Monday, October 8, 2012

The School Bond

I was quite bemused by an op-ed in today's Oregonian against the school bond measure.  It is both typical and confused:
When the Big One hits Portland Public Schools, it won't be an earthquake. It will be the realization that a half-billion dollar school bond can't buy a good education in Portland Public Schools.

Why?

Because money can't buy parental involvement -- one of the most important influences on every child's education.

That half-billion dollar bond will not be used to hire more and better teachers.

Nor will it add more classroom days. In 2012-13, Portland school students have almost 170 days. The national norm is 180 days.

And the bond will not lengthen the school day.

Instead, school bond supporters have seized on seismic safety. This is an emotional ploy, just as they have resorted to the kind of empty proclamations -- "a great city deserves great schools" -- that is associated with advertising, not education.
Typical in that the authors talk about instructional issues as missing from the bond.  Yes, the bond does not address the day-to-day operations of the schools and yes class size, contact hours and rewarding and promoting effective teachers is important and not part of the bond.

Confused in that these are all recurring budgetary items that are quite distinct than the one time expenditure the bond is proposing.  This bond is not about fixing the recurring budgetary woes of PPS but about addressing infrastructure.  Mashing the two together is misguided and misleading.  And then trowing in parental involvement, which has nothing to do about either, as the lead?  Bizarre.

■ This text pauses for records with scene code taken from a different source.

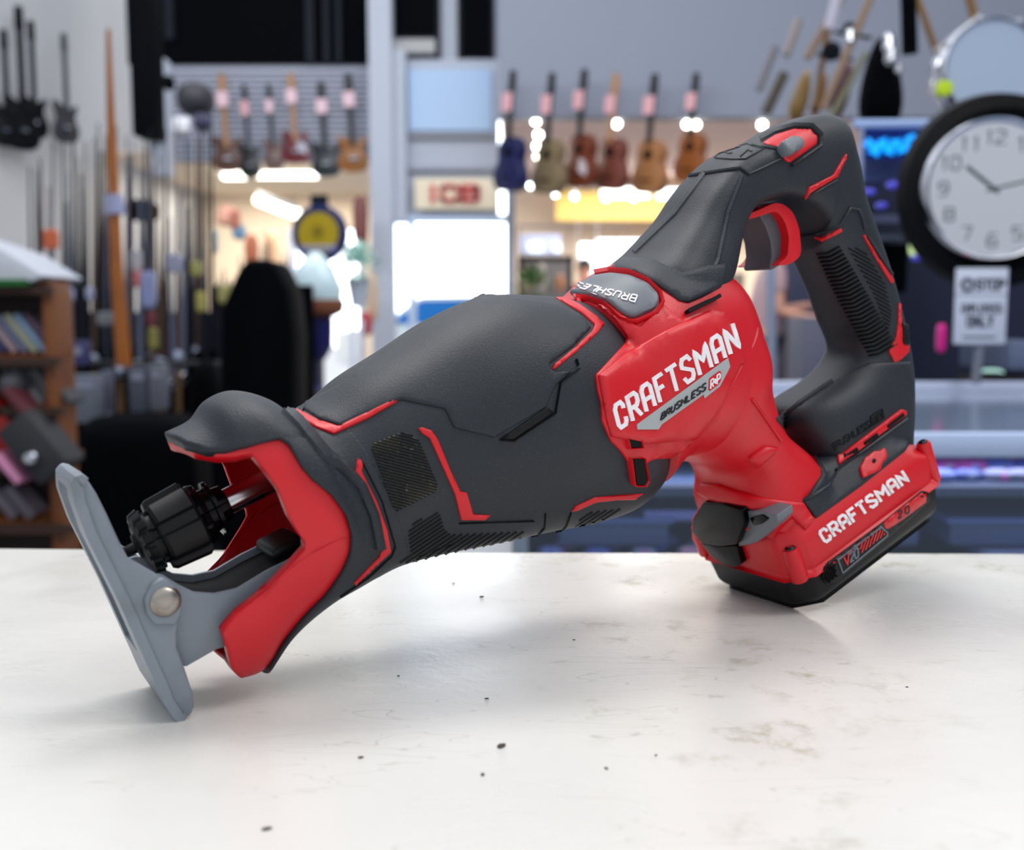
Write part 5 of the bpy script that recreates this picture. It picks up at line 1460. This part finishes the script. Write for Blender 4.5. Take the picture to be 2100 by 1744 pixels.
for x,y,s,lab in ((1742,92,.014,'round chrome cymbal nut left of the gig bag'), (1822,110,.018,'upper chrome fitting shining on the gig bag'), (1826,135,.018,'lower chrome fitting shining on the gig bag'), (1842,152,.010,'small chrome stud under the fittings on the gig bag')):
    thing_mesh('chrome_fitting', MB().lathe(at(x,y,2.95),(0,0,1),[(0,s*.4),(s*.6,s),(s*2.4,s*.9),(s*3,s*.3)],14), M_CHR, lab, 'fitting')

# ---- people
def skin_mesh(name, nodes, edges, m, parent, sub=2):
    me = bpy.data.meshes.new(name)
    me.from_pydata([n[0] for n in nodes], edges, []); o = bpy.data.objects.new(name, me); COL.objects.link(o)
    md = o.modifiers.new('skin', 'SKIN'); md.use_smooth_shade = True
    for i, n in enumerate(nodes):
        sv = me.skin_vertices[0].data[i]; sv.radius = n[1] if isinstance(n[1], tuple) else (n[1], n[1]); sv.use_root = (i == 0)
    sb = o.modifiers.new('sub', 'SUBSURF'); sb.levels = sub; sb.render_levels = sub
    dg = bpy.context.evaluated_depsgraph_get(); ev = o.evaluated_get(dg)
    me2 = bpy.data.meshes.new_from_object(ev); bpy.data.objects.remove(o)
    me2.materials.clear()
    return obj(name, me2, m, parent, True)
def person(x, Y, label, lean, arm_l, arm_r, shirt, trousers, hairm, facing=0):
    t = empty('person', (at(x, 650, Y).x, Y, 0), label, 'person', rz=facing)
    sk = dull('skin_%d' % x, (206,150,128), .5)
    hip = Vector((0,0,.95)); ch = hip + Vector((math.sin(lean)*.38, 0, math.cos(lean)*.38)); nk = ch + Vector((math.sin(lean)*.16,0,math.cos(lean)*.16)); hd = nk + Vector((math.sin(lean*.8)*.14,0,math.cos(lean*.8)*.14))
    def add(*a): return Vector(a)
    shl = ch + add(0,-.19,.08); shr = ch + add(0,.19,.08)
    nodes = [(hip,(.15,.12)),(ch,(.17,.13)),(nk,.06),(hd,(.085,.095)),(hd+add(.01,0,.09),(.07,.08))]
    edges = [(0,1),(1,2),(2,3),(3,4)]
    for sh_, arm in ((shl, arm_l), (shr, arm_r)):
        b = len(nodes); el = sh_ + Vector(arm[0]); wr = el + Vector(arm[1]); dr_ = (wr-el).normalized()
        nodes += [(sh_, .06), (el, .043), (wr, .028), (wr+dr_*.06, (.035,.02))]; edges += [(1,b),(b,b+1),(b+1,b+2),(b+2,b+3)]
        for f in range(5):
            off = Vector((0, (f-2)*.018, -.01 if f else .02)); nodes.append((wr+dr_*.15*(1-.08*abs(f-2))+off, .009)); edges.append((b+3, len(nodes)-1))
    for sy in (-.1, .1):
        b = len(nodes); nodes += [(add(0,sy,.86),.09),(add(.03,sy,.48),.06),(add(-.02,sy,.09),.04),(add(.14,sy,.04),(.04,.03))]; edges += [(0,b),(b,b+1),(b+1,b+2),(b+2,b+3)]
    skin_mesh('body', [(tuple(n[0]), n[1]) for n in nodes], edges, sk, t)
    # clothes a little fuller than the body
    sn = [(hip+add(0,0,-.10),(.175,.15)),(ch,(.19,.15)),(nk-add(0,0,.03),(.075,.075))]; se = [(0,1),(1,2)]
    for sh_, arm in ((shl, arm_l), (shr, arm_r)):
        b = len(sn); sn += [(sh_,.078),(sh_+Vector(arm[0])*.6,.062)]; se += [(1,b),(b,b+1)]
    skin_mesh('shirt', [(tuple(n[0]), n[1]) for n in sn], se, shirt, t)
    tn = [(hip+add(0,0,.05),(.160,.135))]; te = []
    for sy in (-.1, .1):
        b = len(tn); tn += [(add(0,sy,.84),.105),(add(.03,sy,.48),.078),(add(-.02,sy,.10),.065)]; te += [(0,b),(b,b+1),(b+1,b+2)]
    skin_mesh('trousers', [(tuple(n[0]), n[1]) for n in tn], te, trousers, t)
    bm = bmesh.new(); bmesh.ops.create_uvsphere(bm, u_segments=20, v_segments=12, radius=1)
    for v in bm.verts: v.co = Vector((v.co.x*.105-.02, v.co.y*.095, v.co.z*.10+.05 + (0.02 if v.co.x > 0 else -.02)))
    o = obj('hair', bm_mesh(bm), hairm, t, True); o.location = hd
    for k, (dx, dy, dz, r_) in enumerate(((.088,-.03,.03,.012),(.088,.03,.03,.012),(.105,0,.0,.016))):
        bm = bmesh.new(); bmesh.ops.create_uvsphere(bm, u_segments=10, v_segments=6, radius=r_)
        o = obj('nose' if k == 2 else 'eye', bm_mesh(bm), sk if k == 2 else M_DARK, t, True); o.location = hd + Vector((dx,dy,dz))
    for dy in (-.085,.085):
        bm = bmesh.new(); bmesh.ops.create_uvsphere(bm, u_segments=10, v_segments=6, radius=.022)
        o = obj('ear', bm_mesh(bm), sk, t, True); o.location = hd + Vector((0,dy,.01)); o.scale = (1,.4,1.3)
    return t
M_HAIR = dull('black_hair', (24,20,20), .6)
person(1556, 8.0, 'person leaning right in a pale pink shirt and dark trousers, seen through the saw handle', R(12), ((.02,-.02,-.28),(.22,0,-.04)), ((.02,.02,-.28),(.26,0,.04)), dull('pink_grey_shirt',(176,146,150)), dull('dark_navy_trousers',(18,20,44)), M_HAIR)
person(1198, 13.0, 'person with black hair whose head shows just above the grey saw cap', 0, ((0,-.04,-.28),(.1,0,-.24)), ((0,.04,-.28),(.1,0,-.24)), dull('rust_shirt',(150,90,80)), M_DK2, M_HAIR, R(-90))

# ================================================================ light
w = bpy.data.worlds.new('daylight'); sc.world = w; w.use_nodes = True
nt = w.node_tree; bgn = nt.nodes['Background']
tcw = nt.nodes.new('ShaderNodeTexCoord'); sx = nt.nodes.new('ShaderNodeSeparateXYZ'); nt.links.new(tcw.outputs['Generated'], sx.inputs[0])
cr = nt.nodes.new('ShaderNodeValToRGB'); nt.links.new(sx.outputs[2], cr.inputs[0])
E_ = cr.color_ramp.elements; E_[0].position = 0.0; E_[0].color = (.55,.58,.62,1); E_[1].position = .55; E_[1].color = (.80,.83,.90,1)
gy = nt.nodes.new('ShaderNodeMapRange'); gy.inputs[1].default_value = .2; gy.inputs[2].default_value = .9; gy.inputs[1].default_value = -.4; gy.inputs[3].default_value = .98; gy.inputs[4].default_value = 1.5
nt.links.new(sx.outputs[1], gy.inputs[0]); nt.links.new(cr.outputs[0], bgn.inputs[0])
lo = nt.nodes.new('ShaderNodeMapRange'); lo.inputs[1].default_value = .16; lo.inputs[2].default_value = .24; lo.inputs[3].default_value = 7; lo.inputs[4].default_value = 0
nt.links.new(sx.outputs[2], lo.inputs[0])
fy = nt.nodes.new('ShaderNodeMapRange'); fy.inputs[1].default_value = .6; fy.inputs[2].default_value = .85; nt.links.new(sx.outputs[1], fy.inputs[0])
mu = nt.nodes.new('ShaderNodeMath'); mu.operation = 'MULTIPLY_ADD'; nt.links.new(lo.outputs[0], mu.inputs[0]); nt.links.new(fy.outputs[0], mu.inputs[1]); nt.links.new(gy.outputs[0], mu.inputs[2])
nt.links.new(mu.outputs[0], bgn.inputs[1])
def area(name, loc, rot, sx_, sy_, e, col=(1,1,1)):
    l = bpy.data.lights.new(name, 'AREA'); l.shape = 'RECTANGLE'; l.size = sx_; l.size_y = sy_; l.energy = e; l.color = col
    o = bpy.data.objects.new(name, l); COL.objects.link(o); o.location = loc; o.rotation_euler = rot; return o
area('ceiling_and_fill_light', (-.5, .9, 2.9), (0,0,0), 1.2, .6, 22, (1,.98,.95))
area('ceiling_and_fill_light', (-1.5, 5.5, 4.6), (R(52),0,0), 5, 1.2, 150, (.97,.98,1))  # fill light added to brighten the left of the back wall
area('ceiling_and_fill_light', (2.5, 4.5, 4.4), (R(45),0,0), 4, 1.2, 75, (.97,.98,1))  # second added fill, brightening the soffit side
area('ceiling_and_fill_light', (1.3, .1, 2.9), (0,0,0), 1.2, .6, 18, (1,.98,.95))
area('case_strip_light', (1.1, 1.42, TZ-.045), (0,0,0), 2.0, .05, 1.3, (.72,.8,1))
area('ceiling_and_fill_light', (2.5, 12.8, 2.8), (0,0,0), 4, 3, 240, (1,.93,.84))
area('ceiling_and_fill_light', (-2.7, 13.2, 2.7), (0,0,0), 2.4, 2.4, 105, (1,.93,.8))
v = sc.view_settings; v.view_transform = 'Standard'; v.look = 'None'; v.gamma = 1; v.use_curve_mapping = False; v.exposure = 0.08
sc.cycles.use_denoising = True
sc.cycles.max_bounces = 8
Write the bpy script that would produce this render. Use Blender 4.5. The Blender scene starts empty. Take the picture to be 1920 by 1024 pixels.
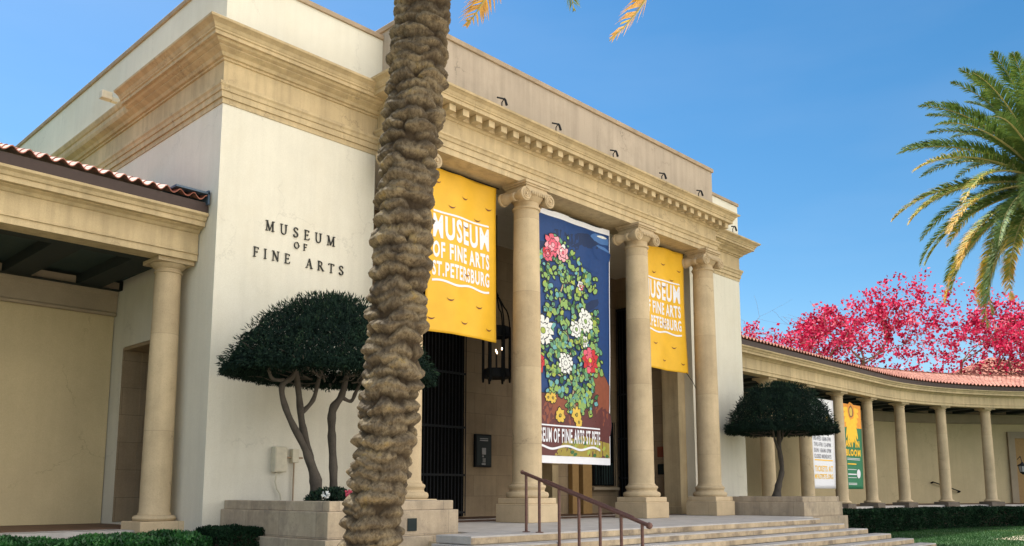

And to belittle seismic safety as an emotional ploy is alarming and offensive.  If you know anything about PPS buildings and are not absolutely terrified of an earthquake then you are not paying close enough attention.

Here is a typically confused line:
What will the students gain? Upgraded middle-school science labs, some roofs, and disability access, which we thoroughly support. But a half-billion dollars, spent on buildings, cannot be spent on operating costs. The operating levy passed last year will not be enough to save teacher positions next year nor the next three years after.
Ummm...first of how about gaining buildings that will not collapse upon them and crush them to death in the inevitable earthquake.  Second, once again, the levy is not about operating costs - that is a recurring budgetary item that is mainly handled at the state level, this is about infrastructure.

The authors go on to state that PPS did not learn enough from last year's no vote.  I think they did.  My biggest concern last year was the lack of attention to seismic safety which I thought should be the number one priority.  I know, as do the authors of the op-ed that fancy facilities matter little in student achievement, but this has nothing to do with seismic safety. The bond is not about 'fancifying' facilities, but making sure they are minimally structurally sound.

Yes, they should have made a better proposal last year and I am frankly glad it failed, because we finally have a bond measure that addresses the elephant in the room: the threat of a big earthquake and the devastation it will reap on PPS schools.

[Full disclosure: I have two kids who attend a PPS school in one of the most seismically vulnerable buildings.  But I believe that in ten years, when they are out of PPS, I will still feel the same way about the vulnerability of our kids to the big earthquake and support expenditures to rectify the situation.]

2 comments:

Mary Sue said...

Shoot. I have no kids and just bought a house and I'm still voting yes. Leaky, dangerous schools are not awesome.

BJCefola said...

The op-ed would make more sense if they were calling for a bigger operating levy in lieu of the capital bond, but nowhere do they suggest such a thing.

It seems to be a common mistake, conflating the exercise of a veto (which by definition keeps everything the same) with the kind of positive action needed to create change.